Though the endgame had still to be played out, Comolli had a missionary’s ebullience: ‘For the people who are open minded enough, the revolution has already happened. It can only keep growing and growing. We are at the point where we are advanced enough, in terms of what we can look at in the data, to make real progress. At the moment there are eight clubs in the Premier League who are either using statisticians or appointing them. Whether that will increase is very difficult to predict. You have dynamics within clubs, politics. You might have a statistician. But at what level does he operate? What interaction has he with the people who make those decisions? I know some of those details, but not all.

‘When Michael Edwards was in America, he was not alone. Fulham were there. Everton were there. West Brom were there. That’s why I speak with Michael every day.
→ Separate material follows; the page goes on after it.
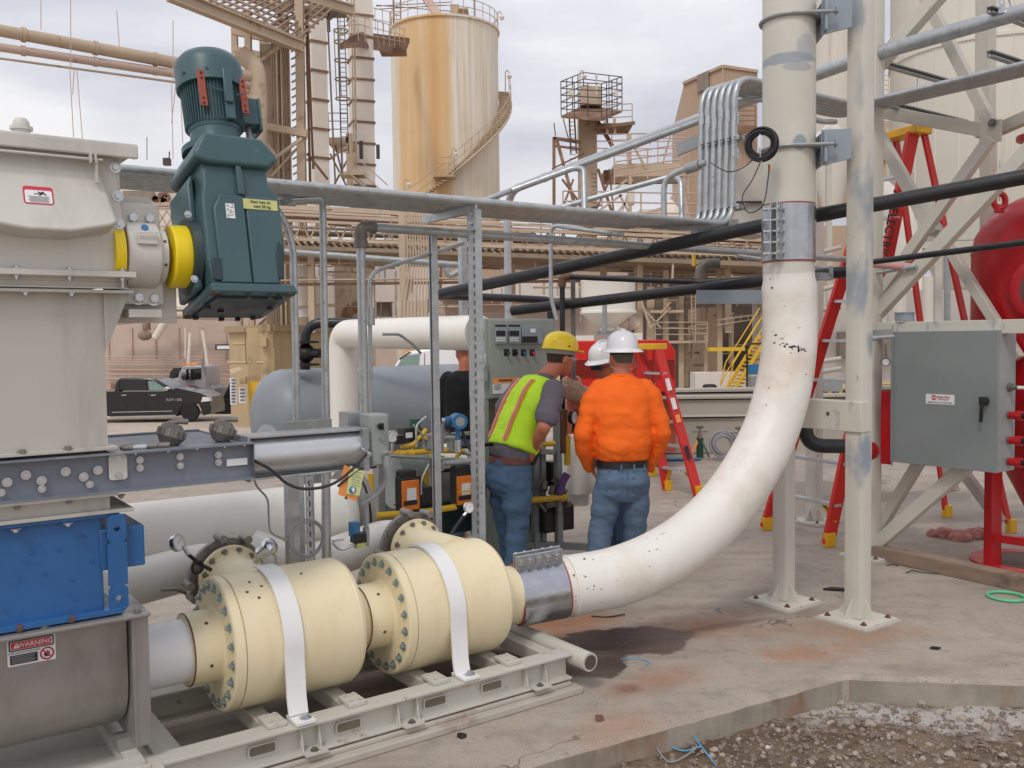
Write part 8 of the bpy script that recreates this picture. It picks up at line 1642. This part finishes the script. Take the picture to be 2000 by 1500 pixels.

The first time I went to see Billy Beane in Oakland I had my biggest lesson. I realised then how much you can, and should, know your players. You look at fitness data, tactical and technical data. For first team recruitment you have two aspects: availability and money. If we know there is a top player somewhere, but not in a position we need, or not of the style we are looking for at this moment in time, we still monitor him on a regular basis. But the reality is we concentrate only on the ones who are going to come in and make an impact in the first team.